If you want to use joins joinRelation method may be the one you are looking for.

@newhouse - you were bang on, and the pitfalls you describe mirror my own.
The only other problem I'm running into now is that I'm trying to add pagination using .page(pageNumber, 10). When I add the .page query I get the error message:
'Error: TypeError: Cannot read property 'columns' of undefined'. Any idea how to solve this ?

@fl0w - I will try your edit solution using inner joins and let you know how that goes, thanks.

@koskimas - I tried your solution and kept getting 'missing FROM' errors, I suspect it falls into the same pitfalls that @newhouse described when he was trying to find a solution.

Thanks for all the detailed responses guys, I really appreciate the help.

Loss of the use of page and limit methods are listed in the limitations of the JoinEagerAlgorithm, unfortunately. Also, I've not used Objection's pagination helpers before but now's a good time to try.

You're starting to get into the realm of serious trade-offs, but for pagination I'm pretty sure you'll need a subquery to do it in 1 shot. There are definitely a lot of ways to do this and I'm probably doing something horrible, but here's at least one solution that kind of sticks with what _I think_ that _you think_ is important:

  .query()
  .eagerAlgorithm(Doctor.JoinEagerAlgorithm) // Still single query JOIN to load the Models
  .eager('contactInfo')
  // Use this modifyEager if you want ONLY the "Sqlmagicstan" DoctorContact records fetched and attached at the end of the day. Else no need.
  .modifyEager('contactInfo', builder => {
    builder.where('cityField', 'Sqlmagicstan');
  })
  .whereIn('id',

    // Sub-query the Doctors table, returning only 'id' for Doctors with an office in Sqlmagicstan
    Doctor
      .query()
      .select('id')
      .joinRelation('contactInfo')
      .where('contactInfo.city', 'Sqlmagicstan')
      .orderBy('lastName') // Ordering by Last Name since you're paginating for a reason
      .orderBy('id') // Ordering by id in case there are many Dr. Newhouses in Sqlmagicstan
      .page(pageNumber, 10) // This is where you can leverage paging
  )
  .orderBy('lastName') // Order by Last Name again since that's how expect the pagination to come out
  .then(aPageOfDoctorsInSqlmagicstan => {
  });

If I had more time (have to run) I'd figure out how to make that subquery return distinct Doctor IDs since if "Dr.

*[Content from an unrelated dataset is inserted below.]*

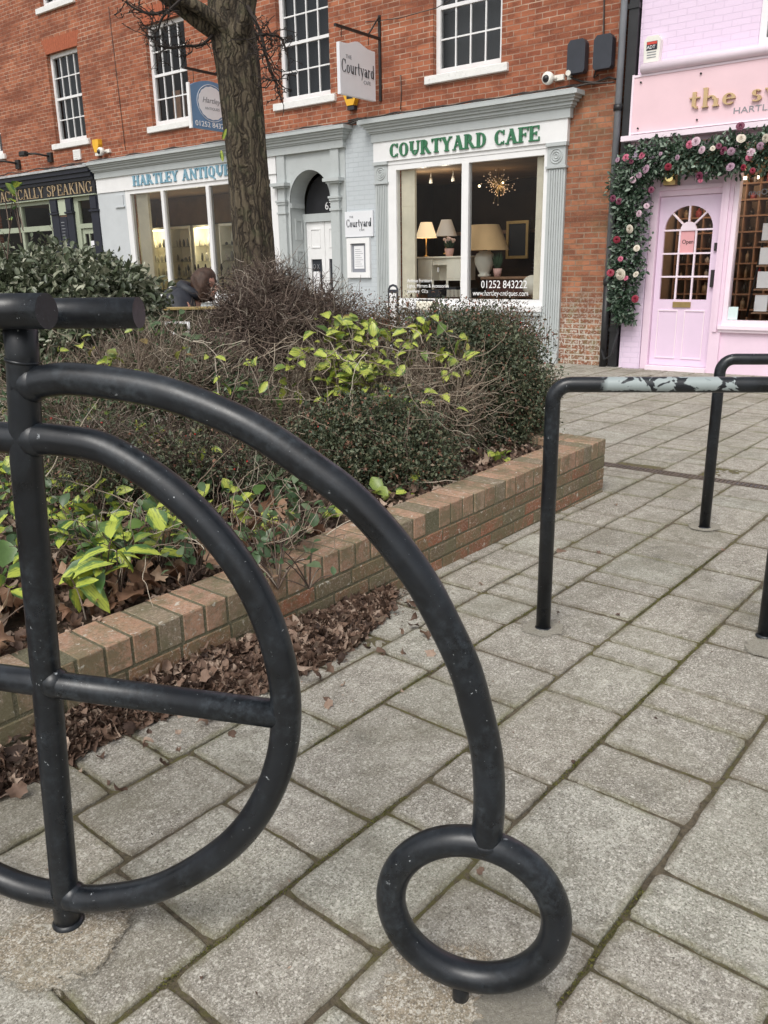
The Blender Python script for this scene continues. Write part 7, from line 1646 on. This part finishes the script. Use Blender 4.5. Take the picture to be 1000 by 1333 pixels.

Newhouse" has more than 1 office in Sqlmagicstan, that subquery (while returning 10 rows) will only result in <= 9 Doctors instantiated by the outer query. Probably a distinct or groupBy or something like that will do it.

@nlazzari Did you solve your problem? Can I close this?

I'm still implementing this solution, will see tomorrow if this has done the trick.

@nlazzari how about now?

Sorry, yes it's good now, you can close the thread. Thanks everyone, I appreciate your help.